Sesudah berakhirnya perang Bharatayudha, Prabu Yudistira menjadi raja negara Hastina bergelar Prabu Karimataya / Kalimataya. Setelah menobatkan Parikesit, putra Abimanyu dengan Dewi Utari sebagai raja negara Hastina, Prabu Yudistira memimpin perjalanan moksa para Pandawa yang diikuti Dewi Drupadi menuju ke Nirwana

Ia adalah tipe murni raja yang baik. Darah putih (seta ludira. seta=putih, ludira=darah) mengaliri nadinya.
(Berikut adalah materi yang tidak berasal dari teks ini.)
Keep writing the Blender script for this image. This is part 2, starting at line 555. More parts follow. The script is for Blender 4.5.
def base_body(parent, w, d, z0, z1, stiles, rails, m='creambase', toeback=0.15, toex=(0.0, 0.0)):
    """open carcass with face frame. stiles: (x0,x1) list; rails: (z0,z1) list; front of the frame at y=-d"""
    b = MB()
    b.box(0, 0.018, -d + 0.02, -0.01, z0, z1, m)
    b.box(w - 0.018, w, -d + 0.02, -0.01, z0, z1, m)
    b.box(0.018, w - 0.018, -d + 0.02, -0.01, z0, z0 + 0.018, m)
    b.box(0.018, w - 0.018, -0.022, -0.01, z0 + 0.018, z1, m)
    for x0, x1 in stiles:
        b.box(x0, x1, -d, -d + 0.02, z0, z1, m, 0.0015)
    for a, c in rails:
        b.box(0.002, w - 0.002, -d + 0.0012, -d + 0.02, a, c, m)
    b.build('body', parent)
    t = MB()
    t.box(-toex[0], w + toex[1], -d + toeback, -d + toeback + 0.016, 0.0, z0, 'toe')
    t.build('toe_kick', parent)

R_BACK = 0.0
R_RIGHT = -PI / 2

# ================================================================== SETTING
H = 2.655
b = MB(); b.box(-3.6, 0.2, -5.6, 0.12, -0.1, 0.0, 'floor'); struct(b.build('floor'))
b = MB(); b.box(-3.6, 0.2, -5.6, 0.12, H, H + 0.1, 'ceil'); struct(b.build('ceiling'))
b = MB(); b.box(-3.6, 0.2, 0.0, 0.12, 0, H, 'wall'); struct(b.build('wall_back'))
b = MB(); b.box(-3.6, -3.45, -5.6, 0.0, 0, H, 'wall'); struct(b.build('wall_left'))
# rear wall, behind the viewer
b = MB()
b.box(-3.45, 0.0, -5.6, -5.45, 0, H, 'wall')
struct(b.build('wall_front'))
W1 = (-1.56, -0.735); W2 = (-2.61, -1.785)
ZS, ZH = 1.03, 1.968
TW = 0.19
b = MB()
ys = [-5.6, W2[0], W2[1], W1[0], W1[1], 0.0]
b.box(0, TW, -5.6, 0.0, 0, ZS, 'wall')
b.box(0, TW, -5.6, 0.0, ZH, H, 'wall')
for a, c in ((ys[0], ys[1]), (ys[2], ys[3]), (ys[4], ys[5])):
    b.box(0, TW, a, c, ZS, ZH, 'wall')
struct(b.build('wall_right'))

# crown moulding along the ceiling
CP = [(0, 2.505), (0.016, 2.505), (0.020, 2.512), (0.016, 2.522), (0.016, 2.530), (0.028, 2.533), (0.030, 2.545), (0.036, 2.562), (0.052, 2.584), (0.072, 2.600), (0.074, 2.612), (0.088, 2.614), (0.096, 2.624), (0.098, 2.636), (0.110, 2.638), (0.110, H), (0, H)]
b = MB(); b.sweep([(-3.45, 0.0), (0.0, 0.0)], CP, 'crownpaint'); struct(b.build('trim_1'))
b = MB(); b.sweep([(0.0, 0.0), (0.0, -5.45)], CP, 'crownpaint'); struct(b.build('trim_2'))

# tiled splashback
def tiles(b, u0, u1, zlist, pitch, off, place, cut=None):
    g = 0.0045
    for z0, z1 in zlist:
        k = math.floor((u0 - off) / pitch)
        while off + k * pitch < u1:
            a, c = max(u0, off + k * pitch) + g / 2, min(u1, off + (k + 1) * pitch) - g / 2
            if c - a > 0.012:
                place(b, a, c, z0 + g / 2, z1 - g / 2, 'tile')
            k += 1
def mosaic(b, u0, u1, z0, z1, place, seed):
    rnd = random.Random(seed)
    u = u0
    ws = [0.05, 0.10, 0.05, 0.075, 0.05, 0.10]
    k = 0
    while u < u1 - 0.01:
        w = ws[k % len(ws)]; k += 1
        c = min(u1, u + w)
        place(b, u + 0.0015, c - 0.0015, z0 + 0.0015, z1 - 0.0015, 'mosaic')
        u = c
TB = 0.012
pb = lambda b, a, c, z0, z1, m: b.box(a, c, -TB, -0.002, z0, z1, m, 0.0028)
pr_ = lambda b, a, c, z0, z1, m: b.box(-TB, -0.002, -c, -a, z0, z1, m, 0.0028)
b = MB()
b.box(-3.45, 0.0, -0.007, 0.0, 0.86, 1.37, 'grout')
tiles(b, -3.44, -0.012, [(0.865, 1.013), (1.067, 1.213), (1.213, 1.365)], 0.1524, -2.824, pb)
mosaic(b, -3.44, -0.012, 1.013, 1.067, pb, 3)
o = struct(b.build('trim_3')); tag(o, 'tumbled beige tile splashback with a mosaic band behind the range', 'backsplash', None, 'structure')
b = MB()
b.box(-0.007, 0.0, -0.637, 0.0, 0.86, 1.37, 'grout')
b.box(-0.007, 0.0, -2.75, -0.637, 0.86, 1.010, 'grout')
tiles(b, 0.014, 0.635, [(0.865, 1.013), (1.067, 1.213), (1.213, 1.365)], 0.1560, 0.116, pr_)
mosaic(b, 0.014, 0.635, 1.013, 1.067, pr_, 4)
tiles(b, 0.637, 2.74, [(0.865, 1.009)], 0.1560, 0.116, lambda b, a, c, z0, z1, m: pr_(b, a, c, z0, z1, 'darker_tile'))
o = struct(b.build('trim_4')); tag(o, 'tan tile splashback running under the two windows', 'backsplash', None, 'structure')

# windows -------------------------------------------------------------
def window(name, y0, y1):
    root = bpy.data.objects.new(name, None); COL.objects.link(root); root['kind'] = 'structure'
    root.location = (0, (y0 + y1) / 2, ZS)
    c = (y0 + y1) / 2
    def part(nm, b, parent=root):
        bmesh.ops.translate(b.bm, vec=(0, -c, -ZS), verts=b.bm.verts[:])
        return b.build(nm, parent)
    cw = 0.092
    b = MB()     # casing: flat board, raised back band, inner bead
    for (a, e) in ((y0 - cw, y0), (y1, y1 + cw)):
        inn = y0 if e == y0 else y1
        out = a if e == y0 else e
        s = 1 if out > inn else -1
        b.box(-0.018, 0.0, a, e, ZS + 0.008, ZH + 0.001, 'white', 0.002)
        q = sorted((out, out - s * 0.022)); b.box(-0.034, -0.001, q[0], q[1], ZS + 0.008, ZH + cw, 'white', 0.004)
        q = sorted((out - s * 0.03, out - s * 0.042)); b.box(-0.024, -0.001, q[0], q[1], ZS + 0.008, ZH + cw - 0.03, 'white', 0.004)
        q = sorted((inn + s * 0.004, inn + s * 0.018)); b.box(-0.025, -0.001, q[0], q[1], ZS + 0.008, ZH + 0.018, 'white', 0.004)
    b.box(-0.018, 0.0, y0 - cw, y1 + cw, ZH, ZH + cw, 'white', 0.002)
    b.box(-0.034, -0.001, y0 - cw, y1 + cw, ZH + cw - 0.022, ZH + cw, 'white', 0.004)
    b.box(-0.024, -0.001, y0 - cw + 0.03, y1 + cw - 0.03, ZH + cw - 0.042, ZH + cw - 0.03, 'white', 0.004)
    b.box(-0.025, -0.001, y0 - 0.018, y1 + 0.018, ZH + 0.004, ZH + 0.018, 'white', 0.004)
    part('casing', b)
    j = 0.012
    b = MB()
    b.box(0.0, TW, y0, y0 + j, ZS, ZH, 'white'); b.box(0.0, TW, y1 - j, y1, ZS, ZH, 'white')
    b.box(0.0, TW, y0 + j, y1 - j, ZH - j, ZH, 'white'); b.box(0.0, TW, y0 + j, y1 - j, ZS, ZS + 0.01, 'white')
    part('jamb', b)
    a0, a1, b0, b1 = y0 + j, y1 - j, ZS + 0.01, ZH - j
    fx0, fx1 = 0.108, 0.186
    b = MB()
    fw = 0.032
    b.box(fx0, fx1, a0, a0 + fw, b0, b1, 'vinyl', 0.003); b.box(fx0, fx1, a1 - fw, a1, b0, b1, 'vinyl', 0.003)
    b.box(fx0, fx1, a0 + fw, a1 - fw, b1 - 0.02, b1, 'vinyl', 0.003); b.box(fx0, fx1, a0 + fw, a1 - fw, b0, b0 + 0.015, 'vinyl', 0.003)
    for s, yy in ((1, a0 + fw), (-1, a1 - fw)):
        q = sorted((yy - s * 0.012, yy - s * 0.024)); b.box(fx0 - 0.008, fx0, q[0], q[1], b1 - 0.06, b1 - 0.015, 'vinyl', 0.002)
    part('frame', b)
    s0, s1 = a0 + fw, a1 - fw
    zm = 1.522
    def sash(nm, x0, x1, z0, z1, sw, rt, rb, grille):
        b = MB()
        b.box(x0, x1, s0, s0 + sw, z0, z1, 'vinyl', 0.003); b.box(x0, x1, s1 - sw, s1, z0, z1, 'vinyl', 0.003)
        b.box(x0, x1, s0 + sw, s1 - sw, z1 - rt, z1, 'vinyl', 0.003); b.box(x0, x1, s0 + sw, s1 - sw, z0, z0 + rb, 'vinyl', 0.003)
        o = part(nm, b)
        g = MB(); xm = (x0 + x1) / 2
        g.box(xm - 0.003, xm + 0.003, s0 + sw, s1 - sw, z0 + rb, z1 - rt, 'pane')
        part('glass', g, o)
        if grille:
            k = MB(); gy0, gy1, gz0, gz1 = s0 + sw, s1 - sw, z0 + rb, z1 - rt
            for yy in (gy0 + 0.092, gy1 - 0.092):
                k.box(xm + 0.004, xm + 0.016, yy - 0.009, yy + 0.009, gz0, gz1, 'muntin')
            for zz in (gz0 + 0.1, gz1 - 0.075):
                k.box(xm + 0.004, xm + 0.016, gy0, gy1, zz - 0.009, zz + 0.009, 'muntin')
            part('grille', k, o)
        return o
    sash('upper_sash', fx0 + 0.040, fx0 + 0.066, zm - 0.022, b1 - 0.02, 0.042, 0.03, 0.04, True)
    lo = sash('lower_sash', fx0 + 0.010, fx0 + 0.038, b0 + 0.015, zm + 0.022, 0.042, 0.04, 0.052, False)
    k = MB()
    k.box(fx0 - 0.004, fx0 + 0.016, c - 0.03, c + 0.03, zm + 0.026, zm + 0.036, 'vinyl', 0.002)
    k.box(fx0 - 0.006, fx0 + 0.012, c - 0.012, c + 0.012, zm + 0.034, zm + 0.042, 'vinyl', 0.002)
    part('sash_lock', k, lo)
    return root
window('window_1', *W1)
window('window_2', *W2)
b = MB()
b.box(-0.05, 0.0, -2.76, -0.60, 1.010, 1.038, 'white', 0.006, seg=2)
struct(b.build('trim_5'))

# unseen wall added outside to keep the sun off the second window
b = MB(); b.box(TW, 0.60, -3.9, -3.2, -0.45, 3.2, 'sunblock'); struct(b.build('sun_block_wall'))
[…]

Tak pernah murka, tak pernah bertarung, tak pernah juga menolak permintaan siapa pun, betapapun rendahnya sang peminta. Waktunya dilewatkan untuk meditasi dan penghimpunan kebijakan. Tak seperti satria yang lain, yang pusaka saktinya berupa senjata, pusaka andalan Yudistira adalah Kalimasada yang misterius, naskah keramat yang memuat rahasia agama dan semesta. Dia, pada dasarnya, adalah cendekiawan tanpa pamrih, yang memerintah dengan keadilan sempurna dan kemurah hatinya yang luhur. Dengan kenampakan yang sama sekali tanpa perhiasan mencolok, dengan kepala merunduk yang mawas diri, dan raut muka keningratan yang halus, dia tampil sebagai gambaran ideal tentang "Pandita Ratu" (Raja Pendeta) yang telah menyingkirkan nafsu dunia.

Akan tetapi ada pula kelemahannya, yakni gemar berjudi. Oleh karena kegemarannya ini, Yudistira beberapa kali tertipu dan dikalahkan dalam adu judi dengan Duryodana, Raja Hastina dan pemuka Korawa. Dalam salah satu kekalahannya, terpaksa Yudistira (dan Pandawa keseluruhannya) menyerahkan negaranya dan membuang diri ke hutan selama 13 tahun.